Booth spots or locations at the event should be first paid, first choice. Last year some were paid up first and were told other groups, not paid had their choice. I understand some things need to be in certain places, the bandstand, info booth, but anything else should be set up this way.

In closing, last year the festival wanted $100 for a dead space behind a booth. Is this event for the people of Pahrump or for someone to line their pockets? While we’re at it, where did all the money go that was taken in at the festival?

B. Burker

Rhyolite depot needs to be preserved

We need to save the ghost town of Rhyolite and the Rhyolite train station while there is still time. I realize there are more urgent and important things in the world that need to be dealt with, however that doesn’t mean we should ignore the others.

I have been visiting Rhyolite for the past 20 years and every time I go there the train station is in a further state of decay and is deteriorating fast. The weather and lack of maintenance is taking its toll on that once beautiful and dynamic building.

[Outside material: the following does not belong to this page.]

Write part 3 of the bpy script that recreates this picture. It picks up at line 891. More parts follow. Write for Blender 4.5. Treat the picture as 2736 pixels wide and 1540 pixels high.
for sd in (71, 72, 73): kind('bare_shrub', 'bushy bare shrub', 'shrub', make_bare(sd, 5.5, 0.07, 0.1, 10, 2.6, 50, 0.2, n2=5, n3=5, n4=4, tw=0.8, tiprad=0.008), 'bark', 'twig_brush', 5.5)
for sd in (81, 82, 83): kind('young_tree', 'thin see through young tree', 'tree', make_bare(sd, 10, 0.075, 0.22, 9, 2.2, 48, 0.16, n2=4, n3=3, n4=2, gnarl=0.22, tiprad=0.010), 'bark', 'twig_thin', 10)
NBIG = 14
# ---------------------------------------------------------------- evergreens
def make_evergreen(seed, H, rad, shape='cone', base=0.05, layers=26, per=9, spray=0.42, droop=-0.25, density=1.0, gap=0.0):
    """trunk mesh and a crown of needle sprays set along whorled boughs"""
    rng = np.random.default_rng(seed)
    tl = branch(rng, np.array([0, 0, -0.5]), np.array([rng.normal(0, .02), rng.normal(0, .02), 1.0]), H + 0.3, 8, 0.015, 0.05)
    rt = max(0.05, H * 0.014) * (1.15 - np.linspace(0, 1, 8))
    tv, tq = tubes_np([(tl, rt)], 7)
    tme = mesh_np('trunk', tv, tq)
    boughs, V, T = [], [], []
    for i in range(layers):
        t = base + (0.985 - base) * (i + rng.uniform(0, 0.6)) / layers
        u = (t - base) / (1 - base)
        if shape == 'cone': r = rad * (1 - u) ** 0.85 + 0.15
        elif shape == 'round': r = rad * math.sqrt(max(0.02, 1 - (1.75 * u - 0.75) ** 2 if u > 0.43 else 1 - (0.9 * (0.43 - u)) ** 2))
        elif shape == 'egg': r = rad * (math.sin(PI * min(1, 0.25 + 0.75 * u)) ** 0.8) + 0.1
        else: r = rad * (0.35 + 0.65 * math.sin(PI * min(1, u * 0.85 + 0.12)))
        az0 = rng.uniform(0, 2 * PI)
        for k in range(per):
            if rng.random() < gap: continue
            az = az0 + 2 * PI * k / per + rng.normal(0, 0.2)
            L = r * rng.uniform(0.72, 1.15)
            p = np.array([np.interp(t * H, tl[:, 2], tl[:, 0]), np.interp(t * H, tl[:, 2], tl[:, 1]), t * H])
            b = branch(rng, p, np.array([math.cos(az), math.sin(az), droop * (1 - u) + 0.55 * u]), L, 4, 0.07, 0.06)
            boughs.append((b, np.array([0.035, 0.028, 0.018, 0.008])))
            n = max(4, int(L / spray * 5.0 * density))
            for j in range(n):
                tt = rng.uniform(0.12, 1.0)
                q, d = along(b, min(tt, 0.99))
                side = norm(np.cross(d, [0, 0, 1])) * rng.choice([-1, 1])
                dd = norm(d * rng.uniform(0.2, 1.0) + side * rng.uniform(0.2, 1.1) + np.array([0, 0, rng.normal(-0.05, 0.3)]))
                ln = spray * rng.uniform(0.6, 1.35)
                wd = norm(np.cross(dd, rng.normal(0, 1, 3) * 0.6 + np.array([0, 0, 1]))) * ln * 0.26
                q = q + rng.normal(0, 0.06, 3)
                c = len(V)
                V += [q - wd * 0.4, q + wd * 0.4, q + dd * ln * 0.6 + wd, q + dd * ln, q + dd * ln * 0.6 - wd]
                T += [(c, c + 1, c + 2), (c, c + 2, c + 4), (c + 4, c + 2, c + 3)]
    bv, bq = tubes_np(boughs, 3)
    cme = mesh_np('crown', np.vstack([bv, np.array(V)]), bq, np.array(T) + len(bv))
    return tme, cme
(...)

The same can be said for the entire town of Rhyolite, there is less and less of that town every year. We need to stabilize all those buildings in Rhyolite in a state of arrested decay, like they did at the Berlin-Ichthyosaur State Park by Gabbs, Nevada and the Bodie State Park in California. And while we are at it why can’t we do the same and make that area Rhyolite State Park??? The town of Rhyolite is maintained by the BLM (Bureau of Land Management) so it is on public land.

There is so much history in the town of Rhyolite. In 1907 it had over 10,000 residents and for a short time was one of the largest towns in Nevada. In its hey-day that town was famous. Rhyolite is one of the most photographed ghost towns in the West and is clearly one of the best ghost towns in Nye County and in the state of Nevada. At one time the town of Rhyolite was served by 3 different railroads which were the Tonopah & Tidewater, Las Vegas & Tonopah and the Bullfrog & Goldfield railroads. Each of them had their own train station in Rhyolite. The only train station that is still standing belonged to the Las Vegas & Tonopah Railroad. It was built as a mission style depot and was completed in 1908 at a cost of $130,000. That station was (and still could be) a very dynamic and beautiful building.

There are many visitors that visit Rhyolite each year from all over the world and that building would be a definite asset to the area.

An example of what could be accomplished with a lot of hard work and money, which I realize is not easy to acquire, is what the state of California accomplished when it refurbished the old Kelso train station in Kelso, California and is now a very picturesque building which is presently the Mojave National Preserve Visitors Center that contains a small museum, gift shop and even has an art exhibit and is open to the public.

The best case scenario for the Rhyolite train station (in my opinion) would be to make it into a museum or a visitors’ center or both, promoting Rhyolite and the Death Valley area and they could even operate tours of Rhyolite and the Death Valley from there.

Please let us do something now to preserve that area for future generations. One way we can accomplish this is by contacting your local senators and congressman and requesting that they take action now to look into achieving this. For the Pahrump area they are listed below.

Senator Dean Heller, 333 Las Vegas Blvd. South, Las Vegas, NV 89101, (702) 388-6605; Senator Harry Reid, 333 Las Vegas Blvd. South, #8016, Las Vegas, NV 89101, (702) 388-5020; Congressman Cresent Hardy, 2250 Las Vegas Blvd. North, Suite 500, North Las Vegas, NV 89030, (702) 912-1634

Any comments to this editorial, either pro or con, would be welcomed.